Avec une telle conception de la justice, on se demande bien pourquoi le vice-président Cheney ne fait pas campagne pour l'abolition du pouvoir judiciaire. Entre l'assassinat des résistants par la puissance occupante et le lynchage par des éleveurs choqués par un vol de bestiaux, le premier n'est-il pas, en effet, le plus répugnant? Sharon et Cheney se sont bien compris : s'ils ont la force requise pour le faire, ils le font. Démocratie? À quoi bon?

C'est dans ce climat que tente de s'organiser la Conférence mondiale contre le racisme.

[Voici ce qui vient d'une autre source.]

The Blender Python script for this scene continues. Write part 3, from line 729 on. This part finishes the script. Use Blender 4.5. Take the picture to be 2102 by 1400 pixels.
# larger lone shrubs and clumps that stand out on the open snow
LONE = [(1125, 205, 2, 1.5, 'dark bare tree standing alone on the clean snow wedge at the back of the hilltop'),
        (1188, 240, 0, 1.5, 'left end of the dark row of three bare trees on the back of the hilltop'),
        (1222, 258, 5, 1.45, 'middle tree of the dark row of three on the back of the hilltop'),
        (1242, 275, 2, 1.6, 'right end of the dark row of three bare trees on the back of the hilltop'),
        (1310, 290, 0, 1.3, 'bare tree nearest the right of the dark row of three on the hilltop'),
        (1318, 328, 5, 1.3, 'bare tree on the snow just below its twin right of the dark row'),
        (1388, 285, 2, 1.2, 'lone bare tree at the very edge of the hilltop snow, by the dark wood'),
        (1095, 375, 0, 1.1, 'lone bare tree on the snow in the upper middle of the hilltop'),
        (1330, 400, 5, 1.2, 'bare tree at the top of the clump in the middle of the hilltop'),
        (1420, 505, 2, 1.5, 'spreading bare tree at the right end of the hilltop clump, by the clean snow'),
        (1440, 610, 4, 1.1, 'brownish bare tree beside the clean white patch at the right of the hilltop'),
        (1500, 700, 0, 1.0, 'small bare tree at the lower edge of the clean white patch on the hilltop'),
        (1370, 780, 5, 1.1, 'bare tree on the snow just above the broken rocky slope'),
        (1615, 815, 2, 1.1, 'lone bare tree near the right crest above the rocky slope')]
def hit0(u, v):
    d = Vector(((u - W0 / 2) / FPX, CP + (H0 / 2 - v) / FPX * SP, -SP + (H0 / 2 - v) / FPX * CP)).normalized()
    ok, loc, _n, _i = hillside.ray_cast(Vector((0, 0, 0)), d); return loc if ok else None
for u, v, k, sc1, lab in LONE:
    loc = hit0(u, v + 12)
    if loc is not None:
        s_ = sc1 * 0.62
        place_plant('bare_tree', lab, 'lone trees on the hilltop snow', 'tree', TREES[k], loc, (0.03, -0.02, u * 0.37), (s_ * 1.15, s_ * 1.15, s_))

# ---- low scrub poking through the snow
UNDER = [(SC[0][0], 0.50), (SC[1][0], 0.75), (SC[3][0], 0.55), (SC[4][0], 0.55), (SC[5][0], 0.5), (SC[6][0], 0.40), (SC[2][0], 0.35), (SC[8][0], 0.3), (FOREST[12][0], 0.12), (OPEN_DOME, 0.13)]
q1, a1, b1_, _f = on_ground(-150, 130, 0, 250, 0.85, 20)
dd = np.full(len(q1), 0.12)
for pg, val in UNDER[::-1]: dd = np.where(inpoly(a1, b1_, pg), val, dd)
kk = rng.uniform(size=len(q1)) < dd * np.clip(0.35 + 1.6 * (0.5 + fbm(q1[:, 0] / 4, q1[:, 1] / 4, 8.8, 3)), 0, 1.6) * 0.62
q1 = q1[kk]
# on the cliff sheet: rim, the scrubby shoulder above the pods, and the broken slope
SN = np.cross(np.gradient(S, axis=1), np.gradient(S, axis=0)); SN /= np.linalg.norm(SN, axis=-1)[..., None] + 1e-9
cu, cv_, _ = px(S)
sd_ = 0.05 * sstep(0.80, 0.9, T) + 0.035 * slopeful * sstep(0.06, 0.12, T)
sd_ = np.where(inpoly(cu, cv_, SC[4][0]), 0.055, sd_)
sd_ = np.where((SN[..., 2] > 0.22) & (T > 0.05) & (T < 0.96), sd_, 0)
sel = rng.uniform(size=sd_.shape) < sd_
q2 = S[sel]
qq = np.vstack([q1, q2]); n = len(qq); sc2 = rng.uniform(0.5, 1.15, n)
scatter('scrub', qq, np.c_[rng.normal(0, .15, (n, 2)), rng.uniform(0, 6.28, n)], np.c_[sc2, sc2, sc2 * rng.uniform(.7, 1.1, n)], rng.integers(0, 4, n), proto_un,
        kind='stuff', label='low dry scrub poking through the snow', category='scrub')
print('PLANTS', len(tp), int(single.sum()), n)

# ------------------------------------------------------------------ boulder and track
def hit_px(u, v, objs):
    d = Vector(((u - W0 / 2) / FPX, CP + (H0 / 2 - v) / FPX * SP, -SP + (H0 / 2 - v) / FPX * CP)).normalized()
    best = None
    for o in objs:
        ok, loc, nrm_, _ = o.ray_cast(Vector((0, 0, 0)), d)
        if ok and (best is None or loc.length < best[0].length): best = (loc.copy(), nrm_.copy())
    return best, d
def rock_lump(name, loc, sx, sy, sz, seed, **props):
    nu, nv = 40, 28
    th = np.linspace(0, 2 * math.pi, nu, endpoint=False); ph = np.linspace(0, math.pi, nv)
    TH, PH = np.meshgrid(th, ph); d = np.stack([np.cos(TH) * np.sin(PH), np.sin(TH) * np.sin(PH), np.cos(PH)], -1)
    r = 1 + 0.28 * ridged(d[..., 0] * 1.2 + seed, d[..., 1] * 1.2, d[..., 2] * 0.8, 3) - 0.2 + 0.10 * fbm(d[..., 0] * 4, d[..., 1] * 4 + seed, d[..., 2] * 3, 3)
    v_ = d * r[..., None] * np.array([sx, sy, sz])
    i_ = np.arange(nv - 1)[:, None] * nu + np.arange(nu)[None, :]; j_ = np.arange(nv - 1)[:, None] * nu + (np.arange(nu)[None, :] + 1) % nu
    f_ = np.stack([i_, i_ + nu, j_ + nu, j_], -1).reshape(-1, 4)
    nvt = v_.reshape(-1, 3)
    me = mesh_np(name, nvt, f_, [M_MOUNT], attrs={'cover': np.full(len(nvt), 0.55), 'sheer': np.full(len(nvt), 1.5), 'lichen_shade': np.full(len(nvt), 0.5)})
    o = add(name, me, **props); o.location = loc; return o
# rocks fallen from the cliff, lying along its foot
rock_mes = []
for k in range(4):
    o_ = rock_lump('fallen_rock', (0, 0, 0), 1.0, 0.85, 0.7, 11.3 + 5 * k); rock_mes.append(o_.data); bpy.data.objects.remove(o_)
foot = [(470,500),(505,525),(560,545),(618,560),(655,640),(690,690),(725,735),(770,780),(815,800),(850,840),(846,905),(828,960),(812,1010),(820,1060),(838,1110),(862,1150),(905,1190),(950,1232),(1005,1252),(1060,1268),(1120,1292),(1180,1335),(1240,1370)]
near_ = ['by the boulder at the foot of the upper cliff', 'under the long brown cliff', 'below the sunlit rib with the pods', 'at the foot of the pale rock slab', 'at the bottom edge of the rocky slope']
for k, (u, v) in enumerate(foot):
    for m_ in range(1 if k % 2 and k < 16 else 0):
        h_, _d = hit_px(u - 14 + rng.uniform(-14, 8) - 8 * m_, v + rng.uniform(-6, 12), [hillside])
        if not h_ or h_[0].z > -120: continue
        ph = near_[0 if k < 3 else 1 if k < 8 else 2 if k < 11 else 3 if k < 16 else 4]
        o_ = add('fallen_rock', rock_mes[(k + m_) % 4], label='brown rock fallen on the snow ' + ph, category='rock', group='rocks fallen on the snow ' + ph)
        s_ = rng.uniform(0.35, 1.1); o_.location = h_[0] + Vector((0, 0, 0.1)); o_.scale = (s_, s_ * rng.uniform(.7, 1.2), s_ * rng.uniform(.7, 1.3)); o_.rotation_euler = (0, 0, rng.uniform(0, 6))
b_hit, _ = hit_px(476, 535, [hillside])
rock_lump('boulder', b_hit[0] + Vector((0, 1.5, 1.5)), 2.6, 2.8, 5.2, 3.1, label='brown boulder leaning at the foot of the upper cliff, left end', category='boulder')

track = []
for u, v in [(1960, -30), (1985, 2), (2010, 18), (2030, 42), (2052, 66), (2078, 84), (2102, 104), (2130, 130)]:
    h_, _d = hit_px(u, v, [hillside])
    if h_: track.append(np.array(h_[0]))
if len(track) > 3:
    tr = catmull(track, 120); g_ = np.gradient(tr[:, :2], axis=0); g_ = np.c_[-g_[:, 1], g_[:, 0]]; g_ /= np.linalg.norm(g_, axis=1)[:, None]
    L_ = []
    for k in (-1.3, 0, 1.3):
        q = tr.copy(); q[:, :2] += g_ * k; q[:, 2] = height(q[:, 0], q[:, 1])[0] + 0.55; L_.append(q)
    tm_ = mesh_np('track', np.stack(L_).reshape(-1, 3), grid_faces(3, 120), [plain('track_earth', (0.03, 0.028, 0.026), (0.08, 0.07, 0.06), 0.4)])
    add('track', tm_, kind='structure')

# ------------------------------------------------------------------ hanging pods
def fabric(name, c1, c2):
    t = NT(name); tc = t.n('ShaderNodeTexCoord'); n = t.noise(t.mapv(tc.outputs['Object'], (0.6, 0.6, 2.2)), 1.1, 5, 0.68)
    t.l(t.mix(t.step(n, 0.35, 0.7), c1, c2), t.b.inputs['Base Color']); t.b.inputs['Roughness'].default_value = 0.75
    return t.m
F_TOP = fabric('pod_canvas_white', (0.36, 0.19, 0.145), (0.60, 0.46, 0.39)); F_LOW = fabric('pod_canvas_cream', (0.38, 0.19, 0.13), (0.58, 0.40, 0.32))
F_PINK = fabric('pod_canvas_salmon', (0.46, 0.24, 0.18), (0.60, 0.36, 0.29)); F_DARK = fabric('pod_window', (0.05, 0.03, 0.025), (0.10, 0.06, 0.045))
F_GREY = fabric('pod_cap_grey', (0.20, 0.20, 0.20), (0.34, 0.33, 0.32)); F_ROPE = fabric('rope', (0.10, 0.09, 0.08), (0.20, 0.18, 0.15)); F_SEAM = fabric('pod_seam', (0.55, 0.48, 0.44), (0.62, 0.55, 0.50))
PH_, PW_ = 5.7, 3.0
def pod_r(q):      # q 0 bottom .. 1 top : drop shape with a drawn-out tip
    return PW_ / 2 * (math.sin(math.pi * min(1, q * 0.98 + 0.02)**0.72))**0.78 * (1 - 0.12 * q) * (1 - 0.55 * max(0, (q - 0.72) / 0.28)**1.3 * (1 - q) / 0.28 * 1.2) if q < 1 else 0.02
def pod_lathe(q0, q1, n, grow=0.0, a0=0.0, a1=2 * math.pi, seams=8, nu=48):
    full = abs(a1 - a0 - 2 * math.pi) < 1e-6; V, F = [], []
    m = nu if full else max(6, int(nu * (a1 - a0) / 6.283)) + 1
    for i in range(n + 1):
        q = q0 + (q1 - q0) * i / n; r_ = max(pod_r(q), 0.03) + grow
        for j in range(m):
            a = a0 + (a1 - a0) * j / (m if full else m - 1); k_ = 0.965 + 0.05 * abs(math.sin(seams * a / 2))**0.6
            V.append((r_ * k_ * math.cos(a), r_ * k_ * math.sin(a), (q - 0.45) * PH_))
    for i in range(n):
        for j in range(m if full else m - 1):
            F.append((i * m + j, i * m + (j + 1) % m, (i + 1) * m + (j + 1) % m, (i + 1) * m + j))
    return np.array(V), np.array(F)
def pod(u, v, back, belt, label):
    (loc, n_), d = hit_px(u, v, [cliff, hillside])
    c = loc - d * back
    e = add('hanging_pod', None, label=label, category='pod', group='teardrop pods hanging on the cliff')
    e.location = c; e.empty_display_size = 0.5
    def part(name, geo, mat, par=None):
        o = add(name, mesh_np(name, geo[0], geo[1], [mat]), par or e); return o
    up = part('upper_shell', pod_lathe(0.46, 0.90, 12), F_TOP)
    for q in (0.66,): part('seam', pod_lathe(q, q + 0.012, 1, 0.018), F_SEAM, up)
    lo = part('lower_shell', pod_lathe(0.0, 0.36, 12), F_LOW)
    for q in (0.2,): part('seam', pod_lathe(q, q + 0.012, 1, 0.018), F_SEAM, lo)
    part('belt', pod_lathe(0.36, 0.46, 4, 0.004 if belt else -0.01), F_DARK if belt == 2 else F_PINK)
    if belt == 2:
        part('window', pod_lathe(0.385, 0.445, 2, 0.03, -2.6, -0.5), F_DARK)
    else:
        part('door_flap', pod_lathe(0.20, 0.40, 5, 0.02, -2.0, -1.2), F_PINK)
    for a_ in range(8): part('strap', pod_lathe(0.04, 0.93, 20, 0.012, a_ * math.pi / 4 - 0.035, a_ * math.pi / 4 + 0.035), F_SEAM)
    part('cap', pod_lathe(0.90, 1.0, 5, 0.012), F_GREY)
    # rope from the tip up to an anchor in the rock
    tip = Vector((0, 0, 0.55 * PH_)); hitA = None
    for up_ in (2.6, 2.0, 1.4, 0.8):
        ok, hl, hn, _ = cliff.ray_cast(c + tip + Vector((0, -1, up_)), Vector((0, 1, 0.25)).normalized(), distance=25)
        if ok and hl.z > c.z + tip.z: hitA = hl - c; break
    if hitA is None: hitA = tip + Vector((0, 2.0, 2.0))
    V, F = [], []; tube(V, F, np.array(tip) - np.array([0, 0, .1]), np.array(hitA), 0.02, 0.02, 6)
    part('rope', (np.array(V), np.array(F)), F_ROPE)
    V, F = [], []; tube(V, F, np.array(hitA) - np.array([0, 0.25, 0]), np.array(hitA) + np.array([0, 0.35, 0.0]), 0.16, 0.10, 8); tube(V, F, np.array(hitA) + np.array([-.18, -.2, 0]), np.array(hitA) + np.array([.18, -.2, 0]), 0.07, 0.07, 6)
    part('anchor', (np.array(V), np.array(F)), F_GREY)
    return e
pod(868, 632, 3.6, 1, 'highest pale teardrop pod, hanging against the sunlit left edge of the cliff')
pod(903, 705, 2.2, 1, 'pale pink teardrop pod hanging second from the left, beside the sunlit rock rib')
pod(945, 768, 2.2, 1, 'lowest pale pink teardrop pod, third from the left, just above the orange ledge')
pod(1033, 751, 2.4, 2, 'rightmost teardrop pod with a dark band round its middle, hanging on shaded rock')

Elle se déroulera, du moins en théorie, dans un lieu porteur d'un douloureux symbolisme : Durban, en Afrique du Sud. Elle aurait dû, tablant sur le fait que l'immense majorité des pays membres de l'ONU se sont déjà engagés depuis des décennies à combattre le racisme et profitant des constantes mises à jour qu'effectue Amnistie Internationale dans ce domaine des droits fondamentaux, éveiller une nouvelle détermination et faire surgir une plus grande cohérence. Il est, en effet, de notoriété mondiale que le racisme sévit encore dans presque tous les pays et que des engagements ratifiés il y a un demi-siècle tardent toujours à changer la vie quotidienne.

En sera-t-il ainsi? La communauté internationale en doute à juste titre. D'un côté, il y a ceux qui réclament, surtout au nom du continent africain, des dédommagements pour les dégâts causés par l'esclavage et le colonialisme. Tout près d'eux, il y a plusieurs pays arabes qui apparentent, non sans quelque raison, le sionisme au racisme et qui pressent l'ONU de le signifier clairement. De l'autre côté, on trouve, sans surprise, les États-Unis, qui ne veulent rien entendre au sujet de la traite des Noirs ou du lien entre sionisme et racisme. Mais on trouve aussi, contrairement au débat sur le protocole de Kyoto, tous les pays européens qui, plus que jamais, font l'impasse sur leur passé colonial et esclavagiste. Peut-être les pays européens admettraient-ils, du bout des lèvres, que peut-être, en un temps mythique, certains de leurs ancêtres se sont enrichis dans le trafic du bois d'ébène, mais l'amnésie les reprend dès que l'Afrique évoque la possibilité de réparer financièrement les torts causés. Entre les deux camps, la mésentente est compacte.

Pendant que les deux camps ergotent sans la moindre intention de se rapprocher l'un de l'autre, la discrimination raciale continue. Des Balkans à l'Indonésie, des États-Unis à la Tchétchénie. Avec une telle constance et une telle intensité qu'on se surprend à souhaiter que les consciences et les bonnes volontés s'appliquent plutôt à préparer un futur différent qu'à entreprendre une impossible réécriture de l'histoire. Il ne s'agit pas d'oublier, mais de ne pas laisser le passé boucher l'horizon. Après tout, Durban devrait rappeler l'exemple de Nelson Mandela.

Peut-on au moins, contre cette morose toile de fond, considérer comme un événement heureux la première condamnation pour génocide visant l'Europe? Globalement, oui. La justice internationale avait déjà sévi à propos de l'Afrique, mais cela n'avait pas lancé une onde de choc ni même occupé une place de choix dans l'information. Cette fois, ça y est : un général serbe est condamné à quarante-six de prison. Il convient de marquer l'événement d'une pierre blanche, mais le crime de Radislav Krstic ne doit pas occulter les innommables péchés d'omission des pays qui l'ont regardé faire. L'ONU, qui condamne, fait partie des coupables.